### AIM OF THE EXERCISE
Output each line of the material exactly as it stands.

### SUPPLIED INFORMATION
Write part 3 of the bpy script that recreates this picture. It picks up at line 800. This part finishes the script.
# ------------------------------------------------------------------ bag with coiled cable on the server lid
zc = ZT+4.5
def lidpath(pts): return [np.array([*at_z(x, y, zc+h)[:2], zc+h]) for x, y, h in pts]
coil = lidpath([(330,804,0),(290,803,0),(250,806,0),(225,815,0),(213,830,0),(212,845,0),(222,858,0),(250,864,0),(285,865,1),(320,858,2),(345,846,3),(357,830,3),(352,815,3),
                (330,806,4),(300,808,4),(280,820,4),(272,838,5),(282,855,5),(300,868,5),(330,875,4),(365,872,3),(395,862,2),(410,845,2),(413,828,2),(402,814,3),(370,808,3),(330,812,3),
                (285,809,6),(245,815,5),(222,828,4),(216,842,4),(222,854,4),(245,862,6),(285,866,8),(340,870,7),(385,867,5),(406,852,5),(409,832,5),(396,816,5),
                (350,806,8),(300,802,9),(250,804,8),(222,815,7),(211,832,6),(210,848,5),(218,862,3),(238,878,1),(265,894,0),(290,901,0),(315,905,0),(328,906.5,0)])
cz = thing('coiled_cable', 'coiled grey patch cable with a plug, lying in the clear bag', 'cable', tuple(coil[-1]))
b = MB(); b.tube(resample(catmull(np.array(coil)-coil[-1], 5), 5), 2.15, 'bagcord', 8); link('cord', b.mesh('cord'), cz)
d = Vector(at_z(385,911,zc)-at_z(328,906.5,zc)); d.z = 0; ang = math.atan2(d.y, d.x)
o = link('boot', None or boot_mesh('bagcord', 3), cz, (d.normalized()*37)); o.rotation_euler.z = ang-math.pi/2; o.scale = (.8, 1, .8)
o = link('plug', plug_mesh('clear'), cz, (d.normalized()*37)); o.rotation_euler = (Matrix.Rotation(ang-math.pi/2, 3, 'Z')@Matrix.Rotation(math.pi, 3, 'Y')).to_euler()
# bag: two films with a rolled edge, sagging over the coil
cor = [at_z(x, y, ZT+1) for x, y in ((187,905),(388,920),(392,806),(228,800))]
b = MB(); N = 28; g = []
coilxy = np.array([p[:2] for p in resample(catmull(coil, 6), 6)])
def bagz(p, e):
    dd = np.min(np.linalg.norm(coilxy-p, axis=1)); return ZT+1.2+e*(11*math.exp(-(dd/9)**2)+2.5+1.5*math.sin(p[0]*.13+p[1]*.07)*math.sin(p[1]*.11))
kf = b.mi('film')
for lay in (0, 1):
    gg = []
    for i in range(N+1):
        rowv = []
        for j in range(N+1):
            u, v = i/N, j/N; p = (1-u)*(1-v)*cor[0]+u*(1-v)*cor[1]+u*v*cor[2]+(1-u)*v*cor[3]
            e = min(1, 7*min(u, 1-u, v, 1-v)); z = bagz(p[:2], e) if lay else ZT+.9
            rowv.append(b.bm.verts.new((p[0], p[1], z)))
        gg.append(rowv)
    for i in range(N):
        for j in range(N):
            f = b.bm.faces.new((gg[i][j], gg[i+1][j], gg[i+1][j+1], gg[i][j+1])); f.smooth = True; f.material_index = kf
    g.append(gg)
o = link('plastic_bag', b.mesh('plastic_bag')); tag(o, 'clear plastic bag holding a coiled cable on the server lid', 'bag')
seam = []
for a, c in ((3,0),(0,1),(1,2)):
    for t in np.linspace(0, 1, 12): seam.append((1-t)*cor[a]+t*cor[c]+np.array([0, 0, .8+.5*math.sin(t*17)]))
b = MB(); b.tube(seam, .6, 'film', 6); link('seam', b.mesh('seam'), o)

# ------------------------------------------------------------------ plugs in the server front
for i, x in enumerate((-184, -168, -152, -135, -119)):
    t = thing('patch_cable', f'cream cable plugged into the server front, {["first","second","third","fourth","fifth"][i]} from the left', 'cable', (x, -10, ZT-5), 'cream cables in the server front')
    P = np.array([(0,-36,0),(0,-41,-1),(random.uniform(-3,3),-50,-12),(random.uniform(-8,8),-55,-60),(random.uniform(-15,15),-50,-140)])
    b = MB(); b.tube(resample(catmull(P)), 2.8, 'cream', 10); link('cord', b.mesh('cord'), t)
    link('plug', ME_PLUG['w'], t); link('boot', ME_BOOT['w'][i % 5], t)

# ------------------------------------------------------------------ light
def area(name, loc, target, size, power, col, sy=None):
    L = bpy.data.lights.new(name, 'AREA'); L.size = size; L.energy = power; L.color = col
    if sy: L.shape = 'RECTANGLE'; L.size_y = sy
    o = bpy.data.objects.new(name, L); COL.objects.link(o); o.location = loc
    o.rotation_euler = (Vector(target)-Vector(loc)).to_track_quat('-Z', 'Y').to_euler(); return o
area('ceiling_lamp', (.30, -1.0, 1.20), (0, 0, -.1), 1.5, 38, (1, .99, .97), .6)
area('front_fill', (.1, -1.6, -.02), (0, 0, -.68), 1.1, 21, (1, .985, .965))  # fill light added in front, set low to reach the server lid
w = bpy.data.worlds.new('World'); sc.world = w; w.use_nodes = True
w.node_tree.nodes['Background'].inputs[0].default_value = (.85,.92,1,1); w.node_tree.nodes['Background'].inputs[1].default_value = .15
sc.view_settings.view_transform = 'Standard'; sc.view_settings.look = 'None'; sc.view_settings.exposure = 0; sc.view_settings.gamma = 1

### TASK SOLUTION
Write part 3 of the bpy script that recreates this picture. It picks up at line 800. This part finishes the script.
# ------------------------------------------------------------------ bag with coiled cable on the server lid
zc = ZT+4.5
def lidpath(pts): return [np.array([*at_z(x, y, zc+h)[:2], zc+h]) for x, y, h in pts]
coil = lidpath([(330,804,0),(290,803,0),(250,806,0),(225,815,0),(213,830,0),(212,845,0),(222,858,0),(250,864,0),(285,865,1),(320,858,2),(345,846,3),(357,830,3),(352,815,3),
                (330,806,4),(300,808,4),(280,820,4),(272,838,5),(282,855,5),(300,868,5),(330,875,4),(365,872,3),(395,862,2),(410,845,2),(413,828,2),(402,814,3),(370,808,3),(330,812,3),
                (285,809,6),(245,815,5),(222,828,4),(216,842,4),(222,854,4),(245,862,6),(285,866,8),(340,870,7),(385,867,5),(406,852,5),(409,832,5),(396,816,5),
                (350,806,8),(300,802,9),(250,804,8),(222,815,7),(211,832,6),(210,848,5),(218,862,3),(238,878,1),(265,894,0),(290,901,0),(315,905,0),(328,906.5,0)])
cz = thing('coiled_cable', 'coiled grey patch cable with a plug, lying in the clear bag', 'cable', tuple(coil[-1]))
b = MB(); b.tube(resample(catmull(np.array(coil)-coil[-1], 5), 5), 2.15, 'bagcord', 8); link('cord', b.mesh('cord'), cz)
d = Vector(at_z(385,911,zc)-at_z(328,906.5,zc)); d.z = 0; ang = math.atan2(d.y, d.x)
o = link('boot', None or boot_mesh('bagcord', 3), cz, (d.normalized()*37)); o.rotation_euler.z = ang-math.pi/2; o.scale = (.8, 1, .8)
o = link('plug', plug_mesh('clear'), cz, (d.normalized()*37)); o.rotation_euler = (Matrix.Rotation(ang-math.pi/2, 3, 'Z')@Matrix.Rotation(math.pi, 3, 'Y')).to_euler()
# bag: two films with a rolled edge, sagging over the coil
cor = [at_z(x, y, ZT+1) for x, y in ((187,905),(388,920),(392,806),(228,800))]
b = MB(); N = 28; g = []
coilxy = np.array([p[:2] for p in resample(catmull(coil, 6), 6)])
def bagz(p, e):
    dd = np.min(np.linalg.norm(coilxy-p, axis=1)); return ZT+1.2+e*(11*math.exp(-(dd/9)**2)+2.5+1.5*math.sin(p[0]*.13+p[1]*.07)*math.sin(p[1]*.11))
kf = b.mi('film')
for lay in (0, 1):
    gg = []
    for i in range(N+1):
        rowv = []
        for j in range(N+1):
            u, v = i/N, j/N; p = (1-u)*(1-v)*cor[0]+u*(1-v)*cor[1]+u*v*cor[2]+(1-u)*v*cor[3]
            e = min(1, 7*min(u, 1-u, v, 1-v)); z = bagz(p[:2], e) if lay else ZT+.9
            rowv.append(b.bm.verts.new((p[0], p[1], z)))
        gg.append(rowv)
    for i in range(N):
        for j in range(N):
            f = b.bm.faces.new((gg[i][j], gg[i+1][j], gg[i+1][j+1], gg[i][j+1])); f.smooth = True; f.material_index = kf
    g.append(gg)
o = link('plastic_bag', b.mesh('plastic_bag')); tag(o, 'clear plastic bag holding a coiled cable on the server lid', 'bag')
seam = []
for a, c in ((3,0),(0,1),(1,2)):
    for t in np.linspace(0, 1, 12): seam.append((1-t)*cor[a]+t*cor[c]+np.array([0, 0, .8+.5*math.sin(t*17)]))
b = MB(); b.tube(seam, .6, 'film', 6); link('seam', b.mesh('seam'), o)

# ------------------------------------------------------------------ plugs in the server front
for i, x in enumerate((-184, -168, -152, -135, -119)):
    t = thing('patch_cable', f'cream cable plugged into the server front, {["first","second","third","fourth","fifth"][i]} from the left', 'cable', (x, -10, ZT-5), 'cream cables in the server front')
    P = np.array([(0,-36,0),(0,-41,-1),(random.uniform(-3,3),-50,-12),(random.uniform(-8,8),-55,-60),(random.uniform(-15,15),-50,-140)])
    b = MB(); b.tube(resample(catmull(P)), 2.8, 'cream', 10); link('cord', b.mesh('cord'), t)
    link('plug', ME_PLUG['w'], t); link('boot', ME_BOOT['w'][i % 5], t)

# ------------------------------------------------------------------ light
def area(name, loc, target, size, power, col, sy=None):
    L = bpy.data.lights.new(name, 'AREA'); L.size = size; L.energy = power; L.color = col
    if sy: L.shape = 'RECTANGLE'; L.size_y = sy
    o = bpy.data.objects.new(name, L); COL.objects.link(o); o.location = loc
    o.rotation_euler = (Vector(target)-Vector(loc)).to_track_quat('-Z', 'Y').to_euler(); return o
area('ceiling_lamp', (.30, -1.0, 1.20), (0, 0, -.1), 1.5, 38, (1, .99, .97), .6)
area('front_fill', (.1, -1.6, -.02), (0, 0, -.68), 1.1, 21, (1, .985, .965))  # fill light added in front, set low to reach the server lid
w = bpy.data.worlds.new('World'); sc.world = w; w.use_nodes = True
w.node_tree.nodes['Background'].inputs[0].default_value = (.85,.92,1,1); w.node_tree.nodes['Background'].inputs[1].default_value = .15
sc.view_settings.view_transform = 'Standard'; sc.view_settings.look = 'None'; sc.view_settings.exposure = 0; sc.view_settings.gamma = 1